DATA LINES
______

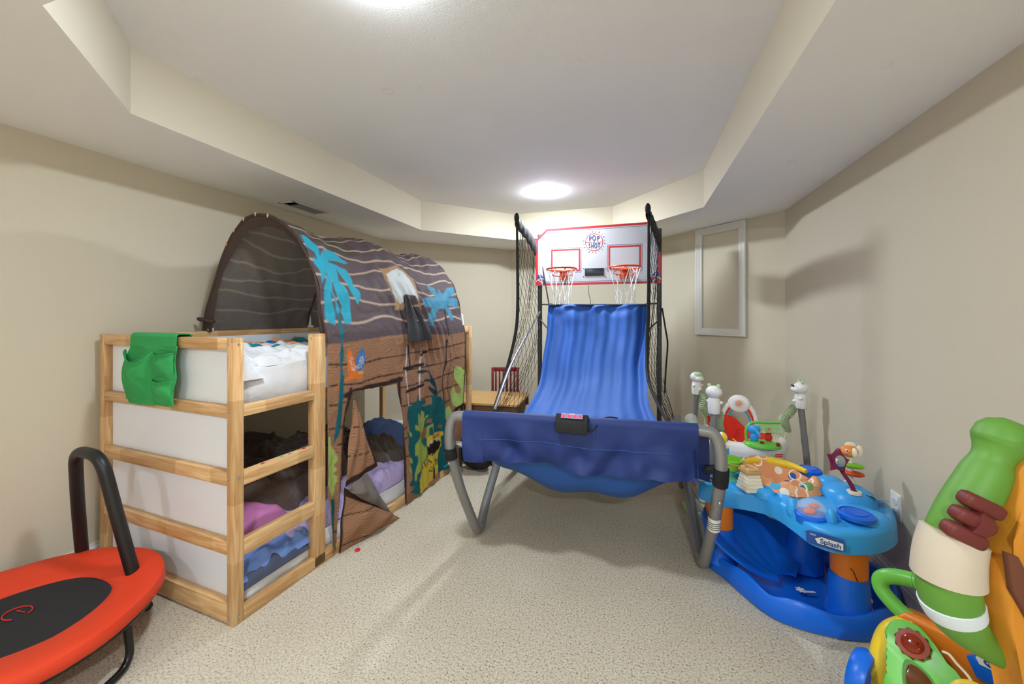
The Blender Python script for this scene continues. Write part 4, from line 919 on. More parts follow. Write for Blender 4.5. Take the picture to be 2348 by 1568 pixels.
# side wings: black cloth top strip, net and edge strap
def wing(strap, inner, tip, corner, back):
    S_ = spline(strap, 8); I_ = spline(inner, 8)
    def at(L, v):
        s = v * (len(L) - 1); i = min(int(s), len(L) - 2); return L[i].lerp(L[i + 1], s - i)
    b = MB(); n = 18; m = 34
    def P(i, j):
        u, v = i / n, j / m; p = at(S_, v).lerp(at(I_, v), u); p = p.copy(); p.x += .012 * math.sin(u * 9 + v * 14); p.y += .01 * math.sin(u * 13 - v * 9); return p
    for d in (-1, 1):
        for k in range(-m, n + m + 1, 2):
            pts = []
            for j in range(m + 1):
                i = k + d * j * .62
                if 0 <= i <= n: pts.append(P(i, j))
                else:
                    if len(pts) > 1: b.tube(pts, .0016, 4, caps=False)
                    pts = []
            if len(pts) > 1: b.tube(pts, .0016, 4, caps=False)
    nt = gb(b, 'side_net', 'net_black')
    b = MB(); b.tube(S_, [.007 + .006 * math.sin(PI * i / len(S_)) for i in range(len(S_))], 8); gb(b, 'edge_strap', 'cloth_black')
    T, C_ = Vector(tip), Vector(corner)
    def cl(u, v):
        p = T.lerp(C_, u); p.z += .02 * math.sin(PI * u) ; h = .075 + .05 * u
        th = v * 2 * PI
        return p + Vector((.016 * math.cos(th) + .004 * math.sin(u * 30), .0, (-h / 2) + (h / 2 + .004) * math.sin(th)))
    b = MB(); b.surf(24, 17, cl); gb(b, 'wing_sleeve', 'cloth_black', smooth=80)
    gb(MB().ell(T, (.020, .020, .040)), 'wing_cap', 'cloth_black')
wing([(.688, 1.70, 2.02), (.694, 1.695, 1.70), (.698, 1.69, 1.342), (.700, 1.62, 1.12), (.680, 1.45, .86), (.69, 1.15, .65)], [(.672, 2.36, 1.955), (.672, 2.40, 1.60), (.70, 2.42, 1.36), (.74, 2.25, 1.00), (.735, 2.0, .70), (.71, 1.65, .56)], (.688, 1.70, 2.01), (.672, 2.36, 1.945), 0)
wing([(1.640, 1.775, 2.03), (1.642, 1.775, 1.70), (1.641, 1.775, 1.337), (1.630, 1.72, 1.03), (1.640, 1.56, .815), (1.735, 1.20, .64)], [(1.752, 2.42, 1.955), (1.752, 2.46, 1.60), (1.752, 2.47, 1.36), (1.745, 2.35, 1.0), (1.76, 2.1, .74), (1.80, 1.7, .58)], (1.636, 1.765, 2.02), (1.752, 2.42, 1.935), 0)
gb(MB().tube(spline([(1.775, 2.50, 1.33), (1.80, 2.47, 1.15), (1.815, 2.44, 1.02), (1.80, 2.43, .80), (1.79, 2.42, .6)], 6), .007, 8), 'loose_strap', 'cloth_black')
gb(MB().tube(spline([(1.145, 2.42, 1.54), (1.15, 2.43, 1.46), (1.165, 2.43, 1.38), (1.16, 2.44, 1.2)], 6), .0025, 6), 'cord', 'dark_ink')
# ================================================================== trampoline in the near corner
tr = thing('trampoline', 'small round trampoline with red foam pad and black handle beside the loft bed', 'trampoline', (-0.535, -0.405, 0), 0)
def tb(b, name, m, parent=tr, **k): return b.build(name, m, parent, world=True, **k)
TC0 = Vector((-0.535, -0.405, 0)); ro_, ri_ = 0.412, 0.218
prof = [(ri_, .186), (ri_ + .004, .196), (ri_ + .03, .203), (.33, .218), (ro_ - .02, .224), (ro_ - .004, .219), (ro_, .208), (ro_ + .002, .180), (ro_ - .006, .172), (ro_ - .03, .176), (ri_, .182)]
b = MB(); seg = 72; 
rings = []
for k in range(seg):
    a = 2 * PI * k / seg; fac = 1 + .012 * math.cos(6 * a + .3)
    kn = 0.018 * math.exp(-((math.degrees(a) % 360 - 75) / 26) ** 2)
    sh = Vector((.015, .035, 0))
    rings.append([b.bm.verts.new(TC0 + (sh if r < .26 else Vector((0, 0, 0))) + Vector((r * fac * math.cos(a), r * fac * math.sin(a), z + (kn if r > .24 else 0) + .003 * nz(r * 9, a * 3)))) for r, z in prof])
for k in range(seg):
    A, B_ = rings[k], rings[(k + 1) % seg]
    for j in range(len(prof)): b.bm.faces.new((A[j], B_[j], B_[(j + 1) % len(prof)], A[(j + 1) % len(prof)]))
tb(b, 'foam_pad', 'pad_red', smooth=50)
mtc = TC0 + Vector((.015, .035, 0))
mt = tb(MB().lathe([(ri_ + .02, .186), (ri_ + .02, .190), (.1, .189), (.002, .188)], 48, xf(mtc)), 'jump_mat', 'mat_black')
b = MB()
lc = Vector((-.574, -.361, .1915)); b.tube([lc + Vector((.034 * math.cos(a) * 1.2, .034 * math.sin(a), 0)) for a in [2 * PI * i / 40 for i in range(2, 36)]], .0022, 5); b.tube([lc + Vector((-.018, .006, 0)), lc + Vector((.022, .010, 0))], .0018, 5)
tb(b, 'printed_logo', 'label_red', parent=mt)
tb(MB().tube([TC0 + Vector(((ro_ - .03) * math.cos(a), (ro_ - .03) * math.sin(a), .160)) for a in [2 * PI * i / 64 for i in range(64)]], .014, 10, closed=True), 'rim_tube', 'tube_black')
hp = bend([(-.800, -.080, .200), (-.735, -.125, .46), (-.688, -.155, .700), (-.490, -.170, .700), (-.440, -.145, .46), (-.392, -.115, .205)], .075, 10)
tb(MB().tube(hp, .0225, 16), 'handle', 'foam_black')
for (x, y, ex, ey) in ((-.392, -.115, -.432, -.045), (-.80, -.08, -.80, -.05)):
    tb(MB().tube([(x, y, .175), (ex, ey, .022)], .019, 12), 'handle_foot', 'foam_black')
for a0, a1 in ((-25, 25), (-95, -50), (140, 190), (215, 260)):
    def lp(a, r, z): return TC0 + Vector((r * math.cos(R(a)), r * math.sin(R(a)), z))
    tb(MB().tube(bend([lp(a0, ro_ - .035, .165), lp(a0, ro_ - .02, .013), lp((a0 + a1) / 2, ro_ + .0, .013), lp(a1, ro_ - .02, .013), lp(a1, ro_ - .035, .165)], .06, 7), .0125, 12), 'leg', 'tube_black')

# ================================================================== things on the floor by the tent
rd = thing('game_disc', 'small red plastic disc lying on the carpet in front of the tent flap', 'disc', (0.126, 0.592, 0.0))
MB().lathe([(0.0005, .001), (.013, .001), (.0145, .003), (.013, .006), (.010, .0055), (.0005, .0055)], 24, Matrix.Rotation(R(8), 4, 'X') @ xf((0, 0, .001)), cap=False).build('disc', 'label_red', rd)

# ================================================================== pine play table with a red chair behind it
tb_ = thing('play_table', 'low pine play table with brown apron between the tent and the basketball game', 'table', (0.17, 2.53, 0), 0.08)
def bbx(name, m, c, s, bev=.003, parent=tb_): return MB().box(c, s, bev=bev).build(name, m, parent)
bbx('tabletop', 'table_pine', (0.0, 0.0, .440), (0.68, .60, .022))
for sx in (-1, 1):
    for sy in (-1, 1): bbx('leg', 'table_brown', (sx * .305, sy * .265, .2145), (.05, .05, .429))
for sy in (-1, 1): bbx('apron', 'table_brown', (0, sy * .262, .33), (.56, .02, .195))
for sx in (-1, 1): bbx('apron', 'table_brown', (sx * .302, 0, .33), (.02, .48, .195))
ch = thing('kids_chair', 'dark red slat-back child chair tucked behind the pine play table', 'chair', (0.165, 2.985, 0), 0.30)
def cbx_(name, c, s, bev=.003): return MB().box(c, s, bev=bev).build(name, 'chair_red', ch)
for sx in (-1, 1):
    cbx_('back_post', (sx * .142, .10, .338), (.028, .028, .676)); cbx_('front_leg', (sx * .142, -.10, .143), (.028, .028, .286))
cbx_('seat', (0, 0, .298), (.31, .26, .022)); cbx_('top_rail', (0, .10, .655), (.262, .022, .045)); cbx_('lower_rail', (0, .10, .37), (.258, .02, .03))
for i in range(6): cbx_('slat', (-.105 + i * .042, .10, .51), (.020, .012, .26))

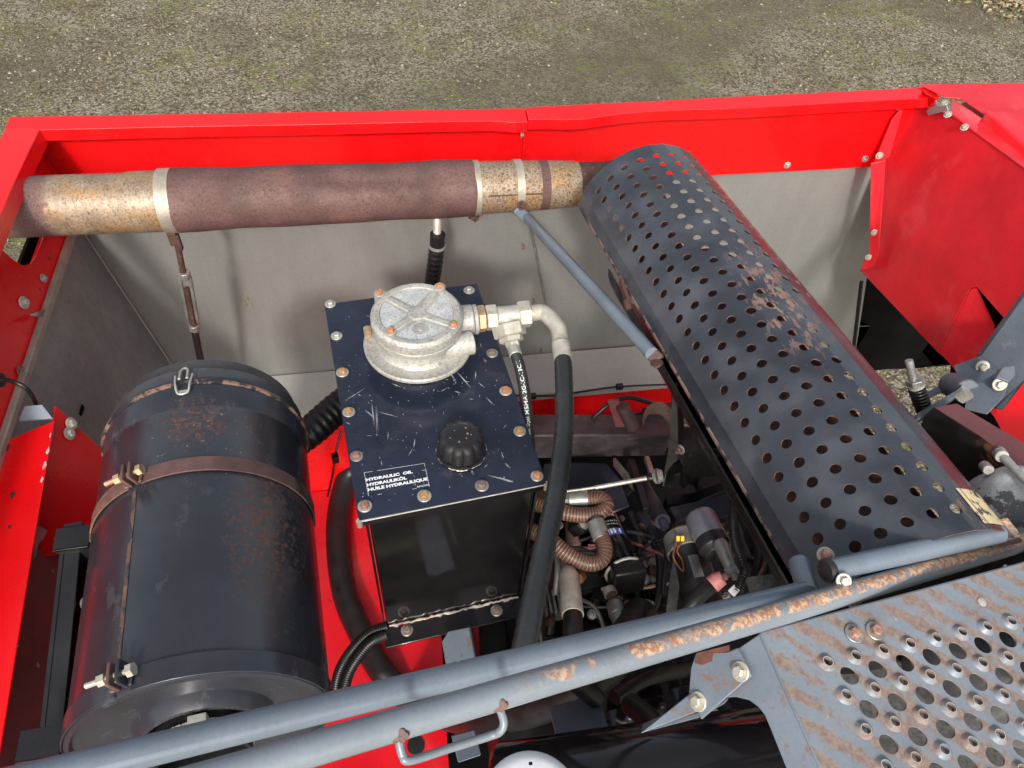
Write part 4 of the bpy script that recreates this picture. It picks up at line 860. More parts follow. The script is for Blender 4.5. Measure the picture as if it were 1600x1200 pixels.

______

THE REQUEST
Using the listing above, locate the lines that hold "pixels" and copy each one.

SOLVED PROBLEM
The Blender Python script for this scene continues. Write part 4, from line 919 on. More parts follow. Write for Blender 4.5. Take the picture to be 2348 by 1568 pixels.
Write part 4 of the bpy script that recreates this picture. It picks up at line 860. More parts follow. The script is for Blender 4.5. Measure the picture as if it were 1600x1200 pixels.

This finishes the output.